Although in the last 12 months we’ve had two films detailing the very subject that Natalie Morales navigates in her directorial debut, Plan B, it doesn’t mean that her efforts are by any means diminished.  The buddy comedy Unpregnant and the hauntingly realistic Never Rarely Sometimes Always both highlighted the difficulty of teen girls accessing health care pertaining to their rights of abortion.  It’s so often a case of differing laws for each state, making the seemingly comical lengths women go to all the more serious.

The opening moments of Plan B bring to mind the likes of Olivia Wilde’s female-led, sex-positive comedy Booksmart, with this film’s centric BFF’s, Sunny (Kuhoo Verma) and Lupe (Victoria Moroles), both in the throws of surrendering to their libidos.  Sunny’s strict mother and her insistence on imposing Indian traditions, and Lupe’s father being a pastor who doesn’t seem to understand her fashion aesthetic, mean they’re already at a disadvantage when it comes to any type of sexual freedom.  Nothing that a little impromptu house party won’t fix though.

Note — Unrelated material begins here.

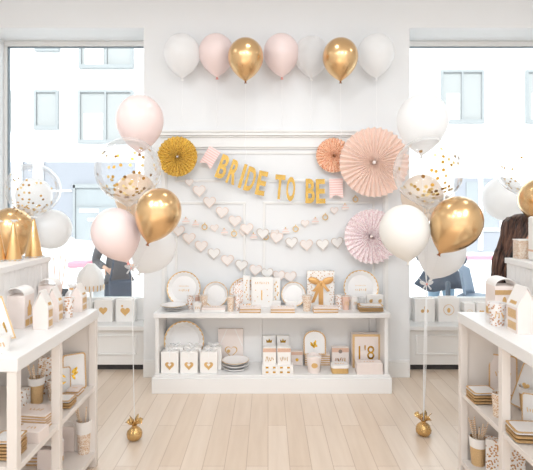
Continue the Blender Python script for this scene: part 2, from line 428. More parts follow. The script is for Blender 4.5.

At school the duo are about as passingly popular as we expect, not incessantly bullied but (un)noticed enough to be taunted by the typical blonde archetypes who hurl their best insults in the gym class locker rooms, only for Lupe to snarlingly retaliate in witty fashion; this exchange just one of the quick, biting gems the Joshua Levy/Prathiksha Srinivasan-penned script provides.  School life isn’t all gloom though as a rather hilarious sex-ed set-piece involving a dated video – one where a woman’s privates are likened to that of an automobile – allows Sunny and her crush-from-afar Hunter (Michael Provost) to share a moment, something that Lupe takes advantage of by convincing the currently unsupervised Sunny to throw a party, intending for Hunter to be the primary guest of honour.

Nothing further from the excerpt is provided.